• STATED GOAL
Report every line in the listing that contains the string "This".

[Dataset records]
[BEGIN]
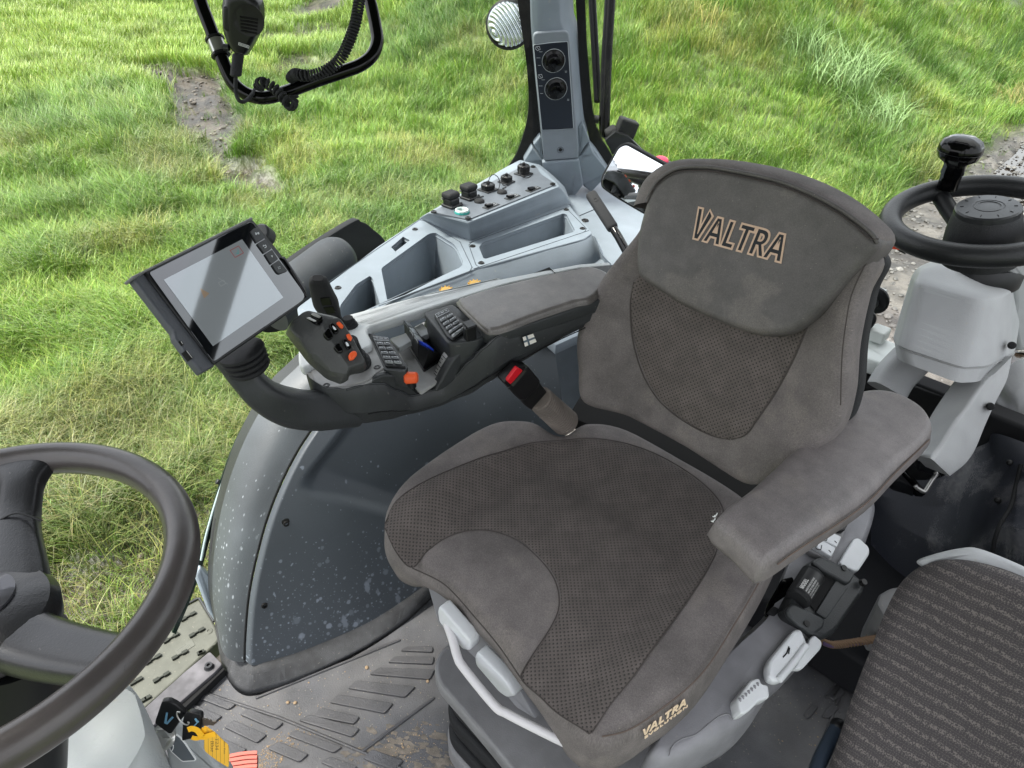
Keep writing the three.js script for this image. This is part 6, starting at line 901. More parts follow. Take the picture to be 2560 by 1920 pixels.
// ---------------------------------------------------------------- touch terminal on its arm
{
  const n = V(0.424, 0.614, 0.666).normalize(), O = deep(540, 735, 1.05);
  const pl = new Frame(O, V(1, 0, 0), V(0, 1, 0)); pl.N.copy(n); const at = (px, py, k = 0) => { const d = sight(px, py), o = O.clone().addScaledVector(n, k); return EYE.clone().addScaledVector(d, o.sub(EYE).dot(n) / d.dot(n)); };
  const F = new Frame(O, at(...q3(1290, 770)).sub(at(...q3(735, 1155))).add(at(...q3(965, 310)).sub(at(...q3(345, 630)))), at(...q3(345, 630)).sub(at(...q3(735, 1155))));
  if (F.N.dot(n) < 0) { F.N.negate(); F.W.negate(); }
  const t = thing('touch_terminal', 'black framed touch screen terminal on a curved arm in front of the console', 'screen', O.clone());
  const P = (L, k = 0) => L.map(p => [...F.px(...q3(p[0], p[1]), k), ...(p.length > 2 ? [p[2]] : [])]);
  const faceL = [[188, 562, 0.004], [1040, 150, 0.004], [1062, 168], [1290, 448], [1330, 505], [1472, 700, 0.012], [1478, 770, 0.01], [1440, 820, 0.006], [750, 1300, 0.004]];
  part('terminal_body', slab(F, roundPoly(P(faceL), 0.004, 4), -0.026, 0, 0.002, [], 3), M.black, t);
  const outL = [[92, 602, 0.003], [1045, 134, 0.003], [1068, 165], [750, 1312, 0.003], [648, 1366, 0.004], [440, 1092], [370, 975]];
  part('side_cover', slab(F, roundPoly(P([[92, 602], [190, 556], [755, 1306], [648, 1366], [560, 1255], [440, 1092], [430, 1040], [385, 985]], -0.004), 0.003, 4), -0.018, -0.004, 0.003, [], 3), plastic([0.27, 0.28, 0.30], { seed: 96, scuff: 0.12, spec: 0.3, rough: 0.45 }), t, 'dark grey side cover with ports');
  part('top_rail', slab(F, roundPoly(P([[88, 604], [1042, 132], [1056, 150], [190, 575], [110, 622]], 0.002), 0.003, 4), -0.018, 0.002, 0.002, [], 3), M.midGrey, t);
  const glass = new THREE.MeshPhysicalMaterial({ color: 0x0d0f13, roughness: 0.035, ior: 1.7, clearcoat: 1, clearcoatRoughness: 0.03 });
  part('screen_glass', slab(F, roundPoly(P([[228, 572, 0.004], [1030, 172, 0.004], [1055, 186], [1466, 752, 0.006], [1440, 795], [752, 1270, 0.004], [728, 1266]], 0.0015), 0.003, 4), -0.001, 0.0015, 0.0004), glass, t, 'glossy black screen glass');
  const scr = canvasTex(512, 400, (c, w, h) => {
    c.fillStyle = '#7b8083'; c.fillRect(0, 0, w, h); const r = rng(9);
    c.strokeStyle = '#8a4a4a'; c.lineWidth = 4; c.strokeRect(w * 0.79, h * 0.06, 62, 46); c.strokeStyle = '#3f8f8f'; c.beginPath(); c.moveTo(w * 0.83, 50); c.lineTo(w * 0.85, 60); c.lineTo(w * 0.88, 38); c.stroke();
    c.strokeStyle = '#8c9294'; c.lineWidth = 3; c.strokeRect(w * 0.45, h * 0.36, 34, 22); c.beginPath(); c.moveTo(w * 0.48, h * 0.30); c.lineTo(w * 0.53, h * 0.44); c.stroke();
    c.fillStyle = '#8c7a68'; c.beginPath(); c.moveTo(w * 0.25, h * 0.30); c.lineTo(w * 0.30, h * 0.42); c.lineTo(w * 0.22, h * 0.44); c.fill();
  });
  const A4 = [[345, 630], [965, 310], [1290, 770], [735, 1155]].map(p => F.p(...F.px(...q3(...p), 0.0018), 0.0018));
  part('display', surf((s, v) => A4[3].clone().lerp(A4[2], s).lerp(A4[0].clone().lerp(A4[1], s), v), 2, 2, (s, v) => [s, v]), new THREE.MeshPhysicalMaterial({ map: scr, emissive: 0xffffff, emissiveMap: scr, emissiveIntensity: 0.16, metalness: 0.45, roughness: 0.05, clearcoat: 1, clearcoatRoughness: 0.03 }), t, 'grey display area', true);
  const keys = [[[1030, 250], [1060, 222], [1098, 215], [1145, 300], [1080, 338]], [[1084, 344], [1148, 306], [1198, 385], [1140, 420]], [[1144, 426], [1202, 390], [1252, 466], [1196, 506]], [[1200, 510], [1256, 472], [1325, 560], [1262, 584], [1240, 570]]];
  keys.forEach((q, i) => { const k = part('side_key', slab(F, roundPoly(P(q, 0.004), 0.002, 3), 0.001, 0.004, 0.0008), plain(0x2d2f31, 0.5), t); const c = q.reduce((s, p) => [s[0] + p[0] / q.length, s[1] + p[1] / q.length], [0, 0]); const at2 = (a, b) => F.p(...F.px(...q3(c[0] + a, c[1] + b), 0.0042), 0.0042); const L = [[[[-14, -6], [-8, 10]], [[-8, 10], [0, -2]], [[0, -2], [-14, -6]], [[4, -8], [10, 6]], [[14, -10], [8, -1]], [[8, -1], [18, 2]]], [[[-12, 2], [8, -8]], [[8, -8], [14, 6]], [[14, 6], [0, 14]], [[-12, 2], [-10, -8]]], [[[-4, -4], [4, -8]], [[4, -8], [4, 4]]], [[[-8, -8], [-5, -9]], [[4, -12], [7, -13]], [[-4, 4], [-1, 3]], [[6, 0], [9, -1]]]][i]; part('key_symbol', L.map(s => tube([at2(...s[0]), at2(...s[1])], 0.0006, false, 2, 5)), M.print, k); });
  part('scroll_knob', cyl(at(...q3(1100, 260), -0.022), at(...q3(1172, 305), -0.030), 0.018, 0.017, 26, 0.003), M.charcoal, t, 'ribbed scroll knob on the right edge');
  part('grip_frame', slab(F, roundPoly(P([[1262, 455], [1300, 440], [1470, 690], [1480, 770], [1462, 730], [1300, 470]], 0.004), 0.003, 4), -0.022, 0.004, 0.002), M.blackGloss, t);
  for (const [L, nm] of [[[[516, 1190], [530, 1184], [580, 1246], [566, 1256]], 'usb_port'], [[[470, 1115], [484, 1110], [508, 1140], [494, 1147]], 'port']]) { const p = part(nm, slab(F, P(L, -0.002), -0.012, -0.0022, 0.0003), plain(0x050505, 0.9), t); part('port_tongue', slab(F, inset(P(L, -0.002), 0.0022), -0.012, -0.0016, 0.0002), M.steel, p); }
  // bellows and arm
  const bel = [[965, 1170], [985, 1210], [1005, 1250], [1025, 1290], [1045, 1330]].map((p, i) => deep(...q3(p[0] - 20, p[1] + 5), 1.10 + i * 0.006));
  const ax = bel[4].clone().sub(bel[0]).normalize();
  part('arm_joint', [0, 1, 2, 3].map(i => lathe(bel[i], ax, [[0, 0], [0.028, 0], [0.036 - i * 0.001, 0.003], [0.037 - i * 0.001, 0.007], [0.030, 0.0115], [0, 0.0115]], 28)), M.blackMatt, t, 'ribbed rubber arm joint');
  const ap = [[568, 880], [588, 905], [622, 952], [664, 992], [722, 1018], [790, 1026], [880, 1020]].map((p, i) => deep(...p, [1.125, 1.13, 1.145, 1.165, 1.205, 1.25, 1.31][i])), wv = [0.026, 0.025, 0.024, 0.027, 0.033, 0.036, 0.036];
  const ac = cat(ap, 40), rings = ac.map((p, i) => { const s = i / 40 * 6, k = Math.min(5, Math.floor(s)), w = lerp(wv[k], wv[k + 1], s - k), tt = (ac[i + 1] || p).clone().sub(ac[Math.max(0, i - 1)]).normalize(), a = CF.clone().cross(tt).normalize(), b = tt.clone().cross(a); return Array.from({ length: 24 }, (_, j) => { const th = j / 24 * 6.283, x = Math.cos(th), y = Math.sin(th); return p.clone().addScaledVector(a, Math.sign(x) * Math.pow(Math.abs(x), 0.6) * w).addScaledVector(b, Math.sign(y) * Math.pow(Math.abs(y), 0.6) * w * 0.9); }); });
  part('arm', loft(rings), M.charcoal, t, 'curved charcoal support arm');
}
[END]
[BEGIN]
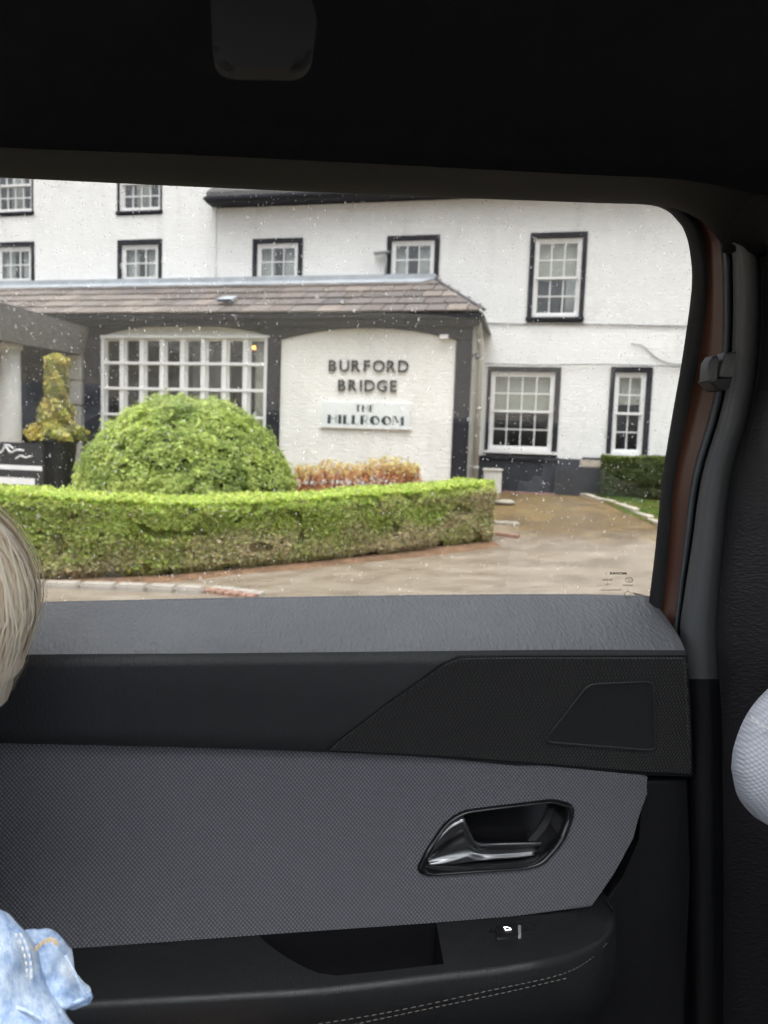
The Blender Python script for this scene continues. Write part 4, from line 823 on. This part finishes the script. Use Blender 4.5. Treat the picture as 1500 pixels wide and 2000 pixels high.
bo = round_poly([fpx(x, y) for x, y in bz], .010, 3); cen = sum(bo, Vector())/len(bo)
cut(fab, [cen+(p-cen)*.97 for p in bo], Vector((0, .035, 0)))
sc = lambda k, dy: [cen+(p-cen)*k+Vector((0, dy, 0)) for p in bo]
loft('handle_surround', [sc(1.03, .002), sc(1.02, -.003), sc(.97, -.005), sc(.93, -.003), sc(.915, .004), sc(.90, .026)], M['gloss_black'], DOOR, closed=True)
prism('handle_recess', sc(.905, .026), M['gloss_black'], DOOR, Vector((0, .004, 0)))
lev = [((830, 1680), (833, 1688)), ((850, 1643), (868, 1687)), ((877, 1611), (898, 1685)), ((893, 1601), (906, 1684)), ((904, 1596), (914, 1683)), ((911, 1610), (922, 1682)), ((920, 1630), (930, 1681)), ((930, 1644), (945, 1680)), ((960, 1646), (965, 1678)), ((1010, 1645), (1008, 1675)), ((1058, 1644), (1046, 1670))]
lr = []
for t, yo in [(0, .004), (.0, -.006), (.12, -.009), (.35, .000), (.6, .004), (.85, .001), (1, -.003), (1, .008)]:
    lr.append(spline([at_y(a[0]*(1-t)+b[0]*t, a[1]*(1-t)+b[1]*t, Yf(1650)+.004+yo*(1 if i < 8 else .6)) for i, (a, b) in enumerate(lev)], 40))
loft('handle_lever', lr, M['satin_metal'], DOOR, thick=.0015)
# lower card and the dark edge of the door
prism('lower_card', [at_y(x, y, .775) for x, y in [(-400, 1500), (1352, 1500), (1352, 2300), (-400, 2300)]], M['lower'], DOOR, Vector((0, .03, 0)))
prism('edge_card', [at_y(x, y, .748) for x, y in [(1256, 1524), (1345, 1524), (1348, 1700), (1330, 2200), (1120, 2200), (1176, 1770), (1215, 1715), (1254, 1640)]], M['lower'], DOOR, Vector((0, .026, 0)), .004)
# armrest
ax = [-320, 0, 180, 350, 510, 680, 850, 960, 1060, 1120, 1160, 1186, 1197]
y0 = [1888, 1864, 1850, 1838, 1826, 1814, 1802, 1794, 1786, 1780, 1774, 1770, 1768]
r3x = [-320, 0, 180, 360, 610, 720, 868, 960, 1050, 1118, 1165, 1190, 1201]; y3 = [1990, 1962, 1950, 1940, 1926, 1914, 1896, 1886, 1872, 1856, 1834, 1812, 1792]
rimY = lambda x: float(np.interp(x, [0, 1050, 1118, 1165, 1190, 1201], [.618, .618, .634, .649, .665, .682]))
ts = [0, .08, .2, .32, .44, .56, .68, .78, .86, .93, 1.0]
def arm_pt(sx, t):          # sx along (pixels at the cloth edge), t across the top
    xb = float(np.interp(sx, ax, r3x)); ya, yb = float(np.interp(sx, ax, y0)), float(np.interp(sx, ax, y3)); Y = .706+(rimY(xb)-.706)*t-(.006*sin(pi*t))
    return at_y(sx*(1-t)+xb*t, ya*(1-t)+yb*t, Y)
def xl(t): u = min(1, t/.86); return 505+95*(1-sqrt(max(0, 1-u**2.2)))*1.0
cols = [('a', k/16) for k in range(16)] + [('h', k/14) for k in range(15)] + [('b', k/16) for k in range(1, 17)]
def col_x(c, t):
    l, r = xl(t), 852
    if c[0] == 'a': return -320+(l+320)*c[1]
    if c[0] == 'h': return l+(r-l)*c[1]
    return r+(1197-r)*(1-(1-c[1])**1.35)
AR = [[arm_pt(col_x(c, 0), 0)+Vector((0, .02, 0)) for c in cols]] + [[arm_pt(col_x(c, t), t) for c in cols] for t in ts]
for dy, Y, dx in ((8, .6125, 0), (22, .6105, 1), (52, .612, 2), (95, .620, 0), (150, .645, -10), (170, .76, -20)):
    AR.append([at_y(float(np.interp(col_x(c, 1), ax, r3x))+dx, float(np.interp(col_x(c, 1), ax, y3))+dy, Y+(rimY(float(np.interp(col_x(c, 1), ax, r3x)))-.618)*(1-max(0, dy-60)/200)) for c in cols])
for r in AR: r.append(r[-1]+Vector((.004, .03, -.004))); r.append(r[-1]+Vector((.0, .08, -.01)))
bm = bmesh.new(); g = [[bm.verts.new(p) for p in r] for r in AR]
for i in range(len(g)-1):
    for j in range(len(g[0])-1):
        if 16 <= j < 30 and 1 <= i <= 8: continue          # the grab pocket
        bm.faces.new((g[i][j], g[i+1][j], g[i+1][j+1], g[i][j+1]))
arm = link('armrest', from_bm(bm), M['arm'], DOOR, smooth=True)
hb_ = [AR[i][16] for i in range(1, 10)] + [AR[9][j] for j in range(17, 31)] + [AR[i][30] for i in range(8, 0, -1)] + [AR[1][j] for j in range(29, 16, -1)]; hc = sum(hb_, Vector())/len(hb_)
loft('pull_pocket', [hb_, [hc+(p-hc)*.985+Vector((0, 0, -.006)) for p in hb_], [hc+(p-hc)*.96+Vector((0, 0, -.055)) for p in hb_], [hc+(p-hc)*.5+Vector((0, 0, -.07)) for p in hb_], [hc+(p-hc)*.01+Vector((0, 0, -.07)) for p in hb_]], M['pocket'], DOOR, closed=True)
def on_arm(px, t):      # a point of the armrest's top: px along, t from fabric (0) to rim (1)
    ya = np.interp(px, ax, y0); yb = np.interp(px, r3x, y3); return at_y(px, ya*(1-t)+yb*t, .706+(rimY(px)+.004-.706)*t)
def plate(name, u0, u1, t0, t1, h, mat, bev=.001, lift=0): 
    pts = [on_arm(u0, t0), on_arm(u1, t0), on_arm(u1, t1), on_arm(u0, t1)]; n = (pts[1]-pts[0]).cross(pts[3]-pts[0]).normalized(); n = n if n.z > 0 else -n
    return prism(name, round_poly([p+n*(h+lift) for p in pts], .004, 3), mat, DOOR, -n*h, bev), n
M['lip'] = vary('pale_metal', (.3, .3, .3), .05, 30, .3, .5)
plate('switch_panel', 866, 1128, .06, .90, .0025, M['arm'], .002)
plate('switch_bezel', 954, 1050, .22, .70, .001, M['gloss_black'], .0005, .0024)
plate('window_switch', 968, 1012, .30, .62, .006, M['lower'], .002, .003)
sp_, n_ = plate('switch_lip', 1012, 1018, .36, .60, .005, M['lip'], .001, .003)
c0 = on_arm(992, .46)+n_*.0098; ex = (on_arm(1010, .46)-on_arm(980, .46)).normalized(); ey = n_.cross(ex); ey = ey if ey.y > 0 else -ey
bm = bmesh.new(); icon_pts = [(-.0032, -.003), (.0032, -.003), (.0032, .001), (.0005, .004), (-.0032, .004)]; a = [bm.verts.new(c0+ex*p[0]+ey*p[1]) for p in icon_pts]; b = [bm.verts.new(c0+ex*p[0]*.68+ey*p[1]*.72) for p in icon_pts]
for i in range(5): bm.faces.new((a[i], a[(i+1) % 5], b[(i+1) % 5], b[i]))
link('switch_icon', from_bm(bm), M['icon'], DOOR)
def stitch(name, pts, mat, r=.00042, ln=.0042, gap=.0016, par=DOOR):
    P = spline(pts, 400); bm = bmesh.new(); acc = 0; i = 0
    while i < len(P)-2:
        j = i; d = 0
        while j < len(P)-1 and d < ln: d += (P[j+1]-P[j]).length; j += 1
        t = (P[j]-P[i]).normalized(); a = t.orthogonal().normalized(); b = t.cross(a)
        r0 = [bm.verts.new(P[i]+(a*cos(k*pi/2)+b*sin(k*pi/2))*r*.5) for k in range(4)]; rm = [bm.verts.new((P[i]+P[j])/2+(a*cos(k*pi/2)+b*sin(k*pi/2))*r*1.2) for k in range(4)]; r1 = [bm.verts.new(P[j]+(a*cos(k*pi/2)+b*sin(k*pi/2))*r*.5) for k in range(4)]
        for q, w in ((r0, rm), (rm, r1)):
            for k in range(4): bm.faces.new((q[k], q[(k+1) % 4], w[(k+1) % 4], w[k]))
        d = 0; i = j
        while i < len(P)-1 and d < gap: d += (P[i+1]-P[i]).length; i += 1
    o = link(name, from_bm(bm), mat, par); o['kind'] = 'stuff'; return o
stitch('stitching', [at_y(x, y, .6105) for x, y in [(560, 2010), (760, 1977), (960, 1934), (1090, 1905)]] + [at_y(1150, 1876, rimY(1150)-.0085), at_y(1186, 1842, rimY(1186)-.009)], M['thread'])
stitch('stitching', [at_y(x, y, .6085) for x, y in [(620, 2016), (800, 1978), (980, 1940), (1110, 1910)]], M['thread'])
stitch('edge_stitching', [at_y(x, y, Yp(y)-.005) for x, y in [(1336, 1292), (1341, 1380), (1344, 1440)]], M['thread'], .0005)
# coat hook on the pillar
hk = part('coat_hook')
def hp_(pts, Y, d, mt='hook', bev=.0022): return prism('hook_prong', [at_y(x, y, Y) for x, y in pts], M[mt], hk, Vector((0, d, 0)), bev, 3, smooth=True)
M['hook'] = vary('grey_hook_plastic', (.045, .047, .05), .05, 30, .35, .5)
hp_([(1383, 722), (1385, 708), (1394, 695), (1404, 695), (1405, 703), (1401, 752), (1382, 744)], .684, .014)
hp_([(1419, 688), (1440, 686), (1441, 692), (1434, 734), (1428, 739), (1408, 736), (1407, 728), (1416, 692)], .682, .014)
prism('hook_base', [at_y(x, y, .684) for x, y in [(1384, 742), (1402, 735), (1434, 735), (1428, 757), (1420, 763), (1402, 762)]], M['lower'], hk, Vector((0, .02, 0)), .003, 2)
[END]
• THE RESULT
Keep writing the three.js script for this image. This is part 6, starting at line 901. More parts follow. Take the picture to be 2560 by 1920 pixels.
The Blender Python script for this scene continues. Write part 4, from line 823 on. This part finishes the script. Use Blender 4.5. Treat the picture as 1500 pixels wide and 2000 pixels high.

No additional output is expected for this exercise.